In the entries below, find every line holding the string "script" and collect it.

══ DATA SHOWN ══

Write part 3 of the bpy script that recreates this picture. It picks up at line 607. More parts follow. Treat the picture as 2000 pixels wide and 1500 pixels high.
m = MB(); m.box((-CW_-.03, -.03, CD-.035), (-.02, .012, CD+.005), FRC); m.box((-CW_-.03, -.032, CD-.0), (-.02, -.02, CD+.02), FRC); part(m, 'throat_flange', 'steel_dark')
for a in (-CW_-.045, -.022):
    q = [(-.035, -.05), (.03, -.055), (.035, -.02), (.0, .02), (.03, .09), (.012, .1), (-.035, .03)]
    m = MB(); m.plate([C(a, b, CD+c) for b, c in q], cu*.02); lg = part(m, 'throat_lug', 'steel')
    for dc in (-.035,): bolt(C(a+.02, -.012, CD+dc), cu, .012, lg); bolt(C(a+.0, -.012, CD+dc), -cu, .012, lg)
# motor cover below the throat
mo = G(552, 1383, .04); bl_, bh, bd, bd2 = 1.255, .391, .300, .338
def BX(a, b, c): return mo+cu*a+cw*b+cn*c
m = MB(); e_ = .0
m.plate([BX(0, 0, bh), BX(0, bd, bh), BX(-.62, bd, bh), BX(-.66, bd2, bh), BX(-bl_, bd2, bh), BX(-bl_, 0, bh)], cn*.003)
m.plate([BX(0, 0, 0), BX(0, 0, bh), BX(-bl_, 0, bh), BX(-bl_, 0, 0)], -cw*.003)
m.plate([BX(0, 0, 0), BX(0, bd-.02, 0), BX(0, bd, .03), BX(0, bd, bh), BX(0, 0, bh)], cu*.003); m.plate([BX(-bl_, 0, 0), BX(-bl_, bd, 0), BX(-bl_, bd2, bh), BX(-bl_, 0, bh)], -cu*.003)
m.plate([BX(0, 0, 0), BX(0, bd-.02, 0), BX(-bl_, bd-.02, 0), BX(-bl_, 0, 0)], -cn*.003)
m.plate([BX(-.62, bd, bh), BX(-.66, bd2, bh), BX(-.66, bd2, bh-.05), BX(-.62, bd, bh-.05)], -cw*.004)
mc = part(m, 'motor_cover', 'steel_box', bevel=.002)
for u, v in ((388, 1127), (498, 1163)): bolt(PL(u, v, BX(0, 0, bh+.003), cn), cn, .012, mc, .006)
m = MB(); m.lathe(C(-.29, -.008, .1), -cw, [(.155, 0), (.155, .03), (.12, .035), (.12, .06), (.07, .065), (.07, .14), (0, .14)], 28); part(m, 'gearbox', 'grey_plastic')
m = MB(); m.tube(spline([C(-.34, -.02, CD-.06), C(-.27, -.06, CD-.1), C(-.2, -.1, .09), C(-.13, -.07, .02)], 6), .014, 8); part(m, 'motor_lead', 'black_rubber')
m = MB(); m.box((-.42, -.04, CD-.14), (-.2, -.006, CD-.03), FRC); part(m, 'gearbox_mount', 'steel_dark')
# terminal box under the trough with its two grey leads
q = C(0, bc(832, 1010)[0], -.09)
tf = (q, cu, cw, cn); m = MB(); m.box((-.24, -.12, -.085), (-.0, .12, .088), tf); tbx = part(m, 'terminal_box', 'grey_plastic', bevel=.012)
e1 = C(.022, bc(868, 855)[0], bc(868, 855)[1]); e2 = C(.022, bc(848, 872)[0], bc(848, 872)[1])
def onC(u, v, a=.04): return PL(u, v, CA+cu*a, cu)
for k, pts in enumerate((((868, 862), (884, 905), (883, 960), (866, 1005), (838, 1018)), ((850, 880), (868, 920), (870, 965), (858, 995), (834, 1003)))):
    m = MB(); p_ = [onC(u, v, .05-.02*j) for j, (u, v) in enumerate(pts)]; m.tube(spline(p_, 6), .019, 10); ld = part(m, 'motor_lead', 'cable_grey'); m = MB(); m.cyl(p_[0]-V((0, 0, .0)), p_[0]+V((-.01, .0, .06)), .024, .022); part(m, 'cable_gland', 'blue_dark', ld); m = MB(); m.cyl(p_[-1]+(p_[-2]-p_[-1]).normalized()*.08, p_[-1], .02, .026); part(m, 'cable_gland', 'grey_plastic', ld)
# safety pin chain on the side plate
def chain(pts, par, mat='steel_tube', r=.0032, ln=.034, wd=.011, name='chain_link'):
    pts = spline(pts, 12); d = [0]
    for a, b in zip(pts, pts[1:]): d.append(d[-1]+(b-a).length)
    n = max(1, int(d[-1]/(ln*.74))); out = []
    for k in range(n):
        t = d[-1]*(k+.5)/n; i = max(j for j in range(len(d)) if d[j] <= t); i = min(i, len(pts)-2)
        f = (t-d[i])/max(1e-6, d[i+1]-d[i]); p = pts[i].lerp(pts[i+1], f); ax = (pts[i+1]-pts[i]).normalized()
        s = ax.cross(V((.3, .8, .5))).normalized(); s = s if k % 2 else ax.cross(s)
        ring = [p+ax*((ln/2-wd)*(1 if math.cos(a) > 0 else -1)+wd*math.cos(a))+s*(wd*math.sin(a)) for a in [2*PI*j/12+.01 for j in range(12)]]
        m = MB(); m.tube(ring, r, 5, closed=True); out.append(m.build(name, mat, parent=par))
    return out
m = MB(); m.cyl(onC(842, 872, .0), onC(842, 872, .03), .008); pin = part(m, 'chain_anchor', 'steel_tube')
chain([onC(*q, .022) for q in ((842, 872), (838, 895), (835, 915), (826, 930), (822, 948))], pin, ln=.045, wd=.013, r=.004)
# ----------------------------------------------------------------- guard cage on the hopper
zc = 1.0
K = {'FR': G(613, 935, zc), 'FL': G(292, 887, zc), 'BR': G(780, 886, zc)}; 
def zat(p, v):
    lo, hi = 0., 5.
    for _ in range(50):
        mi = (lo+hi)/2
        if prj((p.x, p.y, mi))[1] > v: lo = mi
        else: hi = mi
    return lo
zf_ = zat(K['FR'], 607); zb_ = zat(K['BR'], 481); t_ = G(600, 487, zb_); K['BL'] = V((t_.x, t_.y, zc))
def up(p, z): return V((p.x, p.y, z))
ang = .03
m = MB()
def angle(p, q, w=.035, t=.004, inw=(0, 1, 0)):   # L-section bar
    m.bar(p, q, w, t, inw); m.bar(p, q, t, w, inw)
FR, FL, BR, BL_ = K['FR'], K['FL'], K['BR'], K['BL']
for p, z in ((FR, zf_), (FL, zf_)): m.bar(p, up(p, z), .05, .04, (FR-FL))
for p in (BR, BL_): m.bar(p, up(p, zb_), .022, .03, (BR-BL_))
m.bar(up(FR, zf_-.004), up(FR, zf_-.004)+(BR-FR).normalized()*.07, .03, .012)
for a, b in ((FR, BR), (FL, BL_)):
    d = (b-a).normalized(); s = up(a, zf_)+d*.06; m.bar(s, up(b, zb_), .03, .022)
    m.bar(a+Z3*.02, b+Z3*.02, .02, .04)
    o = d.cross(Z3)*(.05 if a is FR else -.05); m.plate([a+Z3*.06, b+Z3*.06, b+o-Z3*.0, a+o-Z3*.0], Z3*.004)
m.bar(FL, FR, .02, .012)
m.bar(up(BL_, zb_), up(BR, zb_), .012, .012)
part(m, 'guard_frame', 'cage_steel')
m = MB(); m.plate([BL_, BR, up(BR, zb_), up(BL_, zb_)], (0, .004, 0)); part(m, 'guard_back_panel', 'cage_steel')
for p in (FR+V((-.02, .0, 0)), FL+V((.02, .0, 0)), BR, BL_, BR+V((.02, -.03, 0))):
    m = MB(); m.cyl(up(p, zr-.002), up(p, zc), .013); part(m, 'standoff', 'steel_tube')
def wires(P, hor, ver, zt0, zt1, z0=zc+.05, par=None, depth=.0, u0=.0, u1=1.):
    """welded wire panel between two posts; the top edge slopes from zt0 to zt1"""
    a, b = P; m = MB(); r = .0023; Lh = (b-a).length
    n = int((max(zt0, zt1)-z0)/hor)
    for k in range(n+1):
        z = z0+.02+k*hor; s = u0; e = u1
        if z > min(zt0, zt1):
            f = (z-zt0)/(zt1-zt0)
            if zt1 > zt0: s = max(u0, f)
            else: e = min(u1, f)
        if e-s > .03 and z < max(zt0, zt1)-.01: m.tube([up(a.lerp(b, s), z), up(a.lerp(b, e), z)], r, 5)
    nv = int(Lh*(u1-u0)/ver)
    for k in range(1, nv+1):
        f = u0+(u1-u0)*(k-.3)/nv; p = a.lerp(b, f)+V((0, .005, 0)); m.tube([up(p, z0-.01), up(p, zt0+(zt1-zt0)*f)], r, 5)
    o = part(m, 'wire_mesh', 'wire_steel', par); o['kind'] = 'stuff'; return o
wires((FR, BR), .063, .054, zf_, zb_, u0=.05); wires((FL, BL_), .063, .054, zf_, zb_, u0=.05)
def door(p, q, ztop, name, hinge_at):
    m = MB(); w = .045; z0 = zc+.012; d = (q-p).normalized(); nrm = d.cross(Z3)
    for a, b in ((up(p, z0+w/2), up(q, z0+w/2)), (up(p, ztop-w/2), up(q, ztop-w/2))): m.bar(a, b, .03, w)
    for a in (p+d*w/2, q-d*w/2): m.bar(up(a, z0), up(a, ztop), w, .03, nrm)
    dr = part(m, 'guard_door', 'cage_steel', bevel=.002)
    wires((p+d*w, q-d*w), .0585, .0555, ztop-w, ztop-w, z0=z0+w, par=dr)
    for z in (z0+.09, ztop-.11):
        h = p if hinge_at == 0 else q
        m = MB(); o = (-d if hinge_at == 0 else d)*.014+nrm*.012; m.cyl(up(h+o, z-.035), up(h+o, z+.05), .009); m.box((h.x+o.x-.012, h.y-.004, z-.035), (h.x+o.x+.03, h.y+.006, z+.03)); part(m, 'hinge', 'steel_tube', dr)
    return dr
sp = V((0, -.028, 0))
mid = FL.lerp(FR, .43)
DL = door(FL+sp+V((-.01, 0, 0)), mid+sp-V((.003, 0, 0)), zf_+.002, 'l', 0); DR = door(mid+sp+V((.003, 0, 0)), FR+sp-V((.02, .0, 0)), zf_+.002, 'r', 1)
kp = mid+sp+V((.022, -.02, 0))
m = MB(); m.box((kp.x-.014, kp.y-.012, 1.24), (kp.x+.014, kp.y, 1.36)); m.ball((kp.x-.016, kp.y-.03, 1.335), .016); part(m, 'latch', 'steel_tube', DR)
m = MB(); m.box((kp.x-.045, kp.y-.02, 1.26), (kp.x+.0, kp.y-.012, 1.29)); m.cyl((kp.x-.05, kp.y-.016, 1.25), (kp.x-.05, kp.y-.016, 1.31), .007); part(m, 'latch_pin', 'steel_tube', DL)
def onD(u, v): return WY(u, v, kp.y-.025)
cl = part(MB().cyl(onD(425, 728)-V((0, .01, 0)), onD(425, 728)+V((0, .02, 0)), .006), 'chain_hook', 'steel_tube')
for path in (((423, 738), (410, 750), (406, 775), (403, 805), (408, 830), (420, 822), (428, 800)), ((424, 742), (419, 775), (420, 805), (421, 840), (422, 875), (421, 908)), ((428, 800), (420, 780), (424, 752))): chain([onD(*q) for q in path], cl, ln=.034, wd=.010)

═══
══ DATA SHOWN ══

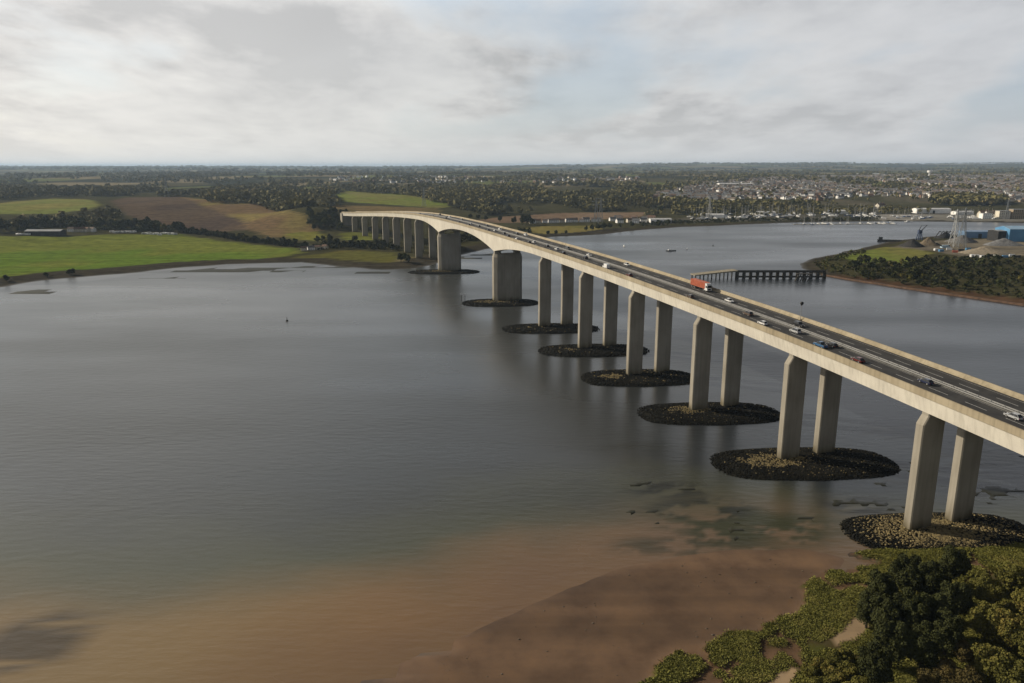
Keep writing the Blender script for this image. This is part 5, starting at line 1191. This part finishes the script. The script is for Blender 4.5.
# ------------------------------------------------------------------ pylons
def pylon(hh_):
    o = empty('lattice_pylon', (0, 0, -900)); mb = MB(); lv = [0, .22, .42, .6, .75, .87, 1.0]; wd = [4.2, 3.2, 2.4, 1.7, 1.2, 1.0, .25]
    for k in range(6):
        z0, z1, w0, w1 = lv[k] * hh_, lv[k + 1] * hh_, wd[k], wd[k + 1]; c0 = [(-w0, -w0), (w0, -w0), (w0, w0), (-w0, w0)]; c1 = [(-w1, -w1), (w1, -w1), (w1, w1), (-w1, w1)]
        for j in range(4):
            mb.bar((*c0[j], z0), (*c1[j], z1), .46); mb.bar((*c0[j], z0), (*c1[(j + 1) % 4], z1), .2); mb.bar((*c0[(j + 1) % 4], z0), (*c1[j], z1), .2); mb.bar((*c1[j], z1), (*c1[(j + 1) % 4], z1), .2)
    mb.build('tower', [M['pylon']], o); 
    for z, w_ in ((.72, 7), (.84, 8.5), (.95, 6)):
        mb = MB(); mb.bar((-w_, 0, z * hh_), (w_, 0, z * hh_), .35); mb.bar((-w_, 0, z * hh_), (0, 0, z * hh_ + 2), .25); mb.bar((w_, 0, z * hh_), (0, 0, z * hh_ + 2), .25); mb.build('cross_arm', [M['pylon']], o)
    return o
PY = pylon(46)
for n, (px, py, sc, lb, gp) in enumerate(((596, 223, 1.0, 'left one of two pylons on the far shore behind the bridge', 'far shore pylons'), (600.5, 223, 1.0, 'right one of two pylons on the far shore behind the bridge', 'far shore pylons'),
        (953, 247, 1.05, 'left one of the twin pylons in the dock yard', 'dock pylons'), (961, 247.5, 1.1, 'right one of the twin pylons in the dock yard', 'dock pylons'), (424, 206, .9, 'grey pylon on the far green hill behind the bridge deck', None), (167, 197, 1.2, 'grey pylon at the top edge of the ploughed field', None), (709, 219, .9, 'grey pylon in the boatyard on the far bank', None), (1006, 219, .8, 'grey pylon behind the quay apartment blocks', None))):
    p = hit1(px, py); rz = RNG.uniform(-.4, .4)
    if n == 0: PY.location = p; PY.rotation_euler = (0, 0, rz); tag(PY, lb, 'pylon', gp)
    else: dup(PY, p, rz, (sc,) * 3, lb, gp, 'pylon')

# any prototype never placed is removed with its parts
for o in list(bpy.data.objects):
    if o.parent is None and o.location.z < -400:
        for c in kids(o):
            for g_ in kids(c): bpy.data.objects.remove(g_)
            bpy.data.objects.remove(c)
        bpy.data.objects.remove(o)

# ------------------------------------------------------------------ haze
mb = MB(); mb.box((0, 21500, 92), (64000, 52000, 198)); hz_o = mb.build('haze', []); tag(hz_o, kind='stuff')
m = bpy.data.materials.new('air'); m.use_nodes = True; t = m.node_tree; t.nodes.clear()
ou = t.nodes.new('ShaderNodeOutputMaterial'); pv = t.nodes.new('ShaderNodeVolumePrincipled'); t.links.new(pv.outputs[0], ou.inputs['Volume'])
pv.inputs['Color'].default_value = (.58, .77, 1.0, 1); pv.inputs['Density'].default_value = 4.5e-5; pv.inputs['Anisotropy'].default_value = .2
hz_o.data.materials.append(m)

═══

THE REPLY ::
Write part 3 of the bpy script that recreates this picture. It picks up at line 607. More parts follow. Treat the picture as 2000 pixels wide and 1500 pixels high.
Keep writing the Blender script for this image. This is part 5, starting at line 1191. This part finishes the script. The script is for Blender 4.5.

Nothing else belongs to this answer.